LEAWOOD - Fourteen pastors’ ministries were celebrated at the 2010 Retirement Service at the Kansas East Annual Conference. Revs. Howard and Lois Johnson gave the dialog sermon.
The Johnsons sermon focused on developing deep and trusting relationships. The first story they shared was about an accident they had seen on I-70. They didn’t look particularly closely at who was involved because they assumed they didn’t know anyone who was in it. They found out later that they did.
“We really didn’t see them because we thought they were strangers,” Howard Johnson said.
Lois Johnson said this reminded her of the movie “Avatar.” In the movie, the people on Pandora talked about seeing each other, not just with their eyes but heart to heart, a deeper kind of knowledge.
“I wonder if we as the Body of Christ see people,” she said. “Do we really understand them?”
The Gospel reading from Matthew focused on the story of Jesus telling his followers that whenever they cared for the hungry, sick and imprisoned, they cared for Jesus.
She recalled a story about a young boy who watched a sculptor work for a day, left and came back when the sculpture was finished. The boy was amazed that the sculptor had been able to see the lion of the finished statue in the large block of stone with which he started.
“Do we have that vision to see the lion in the stone?” Lois Johnson asked. “God saw in a man named Saul, a man named Paul. He wasn’t any innocent stone to be seen through. There was a lot of junk in the way.”
Howard Johnson said we encounter people like Saul every day, who have a lot of junk for us to see through before we can get to really know them.
He shared a story conference member Roger Dressler shared with him about a woman that he was working with in southeast Kansas. The woman was suffering from Post-Traumatic Stress Disorder following the disasters that happened in that part of the state. Her only means of supporting herself was to raise dogs inside her small home because of the ground contamination in her yard.
Initially, Dressler focused on the smell and mess and everything in her home, but as he got to know her, those things mattered less. He discovered she was the same age as his oldest daughter and everything changed in the way he viewed her.
“No longer did he see her as a person who lived in this messy house,” Howard Johnson said. “What is it that turns us? What is it that helps us to see?”
On this spring’s Youth trip to New York City, Howard had an experience that really made an impression on him, and one that the trip evaluations proved made an impression on many of the students as well.

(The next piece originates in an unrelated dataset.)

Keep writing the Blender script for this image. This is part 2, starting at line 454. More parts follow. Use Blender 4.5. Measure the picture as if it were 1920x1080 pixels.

An advocacy group that had been working with workers at a restaurant called Cafe con Leche who were expected to work 17-hour days without proper compensation. Legal proceedings had been started, and the former employees were picketing the shop.
“We held picket signs and picketed in front of this place with the advocacy group and former employees,” Howard Johnson said. “We become changed when we stand with people.”
A neighborhood woman walked by while they were protesting, and as Howard explained to her what they were doing.
“Her face melted me,” Howard Johnson recalled. The woman, who lived nearby, had been unaware of the situation. She said to him, “You mean you came all this way to tell us what was going on?”
Moved, she signed the petition and protested with the youth.
“Often, we don’t want to look. We don’t want to listen. We get in the way a lot,” he said. “The question is, are we really truly ready to see?”
The 14 people whose ministries were celebrated were Judy Atwood, diaconal minister; Jerry L. Bever, a local pastor; Rev. Jim Darby; Rev. Robert Ford; Rev. Donovan Gaffney; Rev. Jack Gregory; Rev. Marilyn Gregory; Rev. Hugh Maddry; Rev. Vicki Reagan; Rev. Ronald Schultz; Rev. Noel Stephens; Rev. Jerry Vaughn; Rev. Sandra Vogel; and Rev. Kevin Williams.